I have to say I have a great “how I found my publisher story.” I had befriended writer and editor Stuart Ross through taking a writing workshop of his, and he actually, of all things, posted a request for novel submissions on facebook! Of course I had tried more traditional avenues previous to this, but it was through this unorthodox submission request that I found my publisher Mansfield Press.
8. What strategies are you using to market Flip Turn?
I am learning as I go about marketing and promotion. Even prior to its publication, I guess you could call attending readings and getting to know people in the literary community, the beginning of promoting myself, or at least putting myself out there as a writer. Flip Turn launched with the three other fall Mansfield books at a reading here in Toronto, then went on the road to Ottawa and Kingston. Plans are in the works for a London launch. I started tweeting. My publisher is applying for prizes. I’m going into a high school in February to talk to some students. I’m doing this interview with you!
9. What do you think is the most important piece of advice for aspiring writers to remember?
The thing I’m struggling with right now is finding writing time. So my advice to aspiring writers is my advice to myself; find/make/create the time to write. It will make you feel so good.
10. What are you working on next that readers can look forward to?

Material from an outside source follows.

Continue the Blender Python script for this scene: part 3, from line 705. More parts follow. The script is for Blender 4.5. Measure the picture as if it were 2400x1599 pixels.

My husband and I collaborated on a project comprised of his drawings and my writing. It is based on a family trip to the Pinery Provincial Park. The writing is funny and my husband’s drawings are beautiful (and strange). I am also slowly starting the beginning mulching of another novel which picks up where Flip Turn ends.
Bio:
Paula Eisenstein is a grown-up woman who lives in Toronto with her husband, son, and the vitally necessary two cats for families with writers in them. She was born and came of age in London, Ontario, and received a Bachelor of Arts from Mount Allison University. If a teacher were making comments about Paula on a report card, the teacher might say; Paula fails to understand the difference between fiction and non-fiction.